The light chemical element lithium is one of the few elements that is predicted to have been created by the Big Bang, 13.8 billion years ago. But understanding the amounts of lithium observed in stars around us today in the universe has given astronomers headaches. Older stars have less lithium than expected and some younger ones up to 10 times more.
Since the 1970s, astronomers have speculated that much of the extra lithium found in young stars may have come from novae — stellar explosions that expel material into the space between the stars, where it contributes to the material that builds the next stellar generation. But careful study of several novae has yielded no clear result up to now.

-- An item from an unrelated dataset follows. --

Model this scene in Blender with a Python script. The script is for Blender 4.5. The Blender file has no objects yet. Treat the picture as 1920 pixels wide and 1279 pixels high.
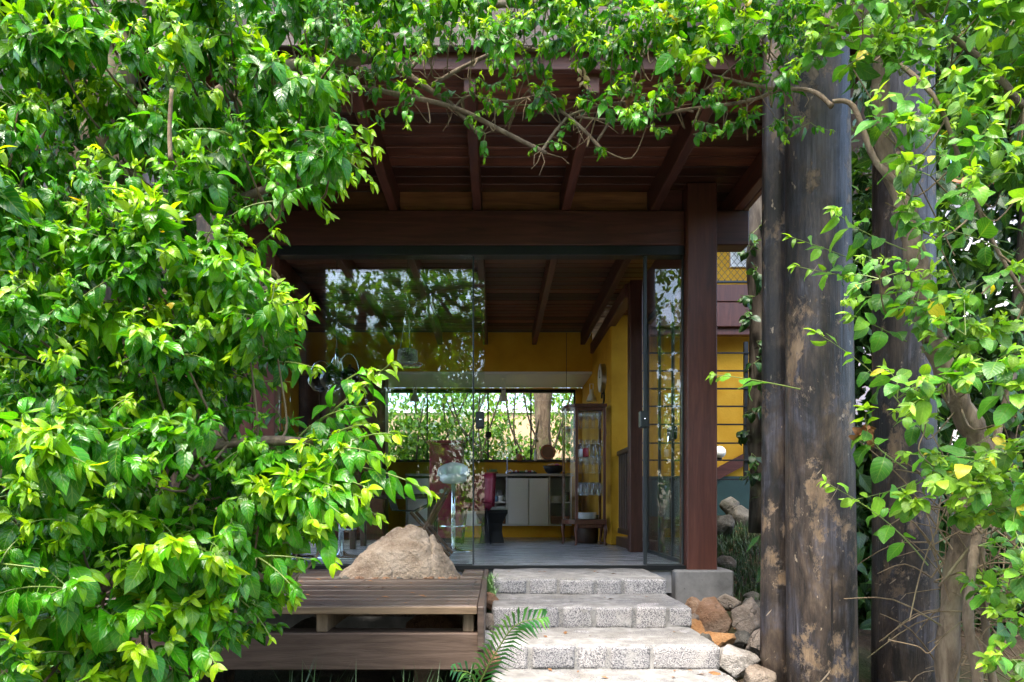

A team led by Luca Izzo from the Sapienza University of Rome and ICRANet of Pescara, Italy, has now used the FEROS instrument on the MPG/ESO 2.2-meter telescope at the La Silla Observatory, as well the PUCHEROS spectrograph on the European Southern Observatory’s (ESO) 0.5-meter telescope at the Observatory of the Catholic University of Chile in Santa Martina near Santiago to study Nova Centauri 2013 (V1369 Centauri). This star exploded in the southern skies close to the bright star Beta Centauri in December 2013 and was the brightest nova so far this century, easily visible to the naked eye.
The detailed new data revealed the clear signature of lithium being expelled at 1.2 million mph (2 million km/h) from the nova. This is the first detection of the element ejected from a nova system to date.
“It is a very important step forward,” said Massimo Della Valle from the Astronomical Observatory of Capodimonte, Naples. “If we imagine the history of the chemical evolution of the Milky Way as a big jigsaw, then lithium from novae was one of the most important and puzzling missing pieces. In addition, any model of the Big Bang can be questioned until the lithium conundrum is understood.”
The mass of ejected lithium in Nova Centauri 2013 is estimated to be tiny — less than a billionth of the mass of the Sun — but, as there have been many billions of novae in the history of the Milky Way, this is enough to explain the observed and unexpectedly large amounts of lithium in our galaxy.
Luca Pasquini from ESO in Garching, Germany, and Della Valle have been looking for evidence of lithium in novae for more than a quarter of a century. This is the satisfying conclusion to a long search for them. “It is very exciting,” said Izzo, “to find something that was predicted before I was born and then first observed on my birthday in 2013!”